L’exclusion nouvelle génération

La vérité est là : si nous ne regardons pas ces lieux de souffrance, si nous ne comprenons pas les mécanismes de la haine, nous risquons de répéter les mêmes erreurs. L’exclusion, la division, les mensonges... tout cela peut nous mener à la même tragédie. Si chaque citoyen, chaque enfant, chaque adulte, avait l’obligation de visiter ces camps, peut-être comprendrait-on l’importance de l’humanité, de la tolérance, de la diversité. Des pertes que cela a pu causer auparavant. Nous reproduisons lors de nos premiers mots ce que l'on entend de nos parents, de notre entourage. À l'école, on s'instruit via nos enseignants. Dans l'école de la vie, on s'instruit avec nos propres outils, notre propre capacité d'instruction.
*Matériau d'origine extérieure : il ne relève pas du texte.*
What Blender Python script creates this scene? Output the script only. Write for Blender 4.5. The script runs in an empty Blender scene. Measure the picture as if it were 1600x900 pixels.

Nous reproduisons sans cesse ce que d'autres avant nous ont produit. Une industrie de la vie. Mais sommes-nous obligés de reproduire des événements tels que ceux-ci ?

 

Plus qu’un mémorial, un appel

Aujourd’hui, nous devons nous interroger : comment avons-nous laissé cette haine refaire surface sous de nouvelles formes ? Comment avons-nous permis que des discours d’exclusion soient à nouveau acceptés par une partie de la société ? Peut-être que si nous allions tous voir, tous comprendre cette douleur, cette souffrance, nous serions moins enclins à répéter l’histoire.

Sachsenhausen n’est pas seulement un lieu. C’est un avertissement. Un message. Un appel à ne jamais oublier ce que l’homme est capable de faire au nom de la haine, au nom de la peur. Si nous nous en souvenons, si nous luttons pour ne pas laisser cette ombre grandir à nouveau, alors nous pourrons peut-être éviter que l’histoire se répète.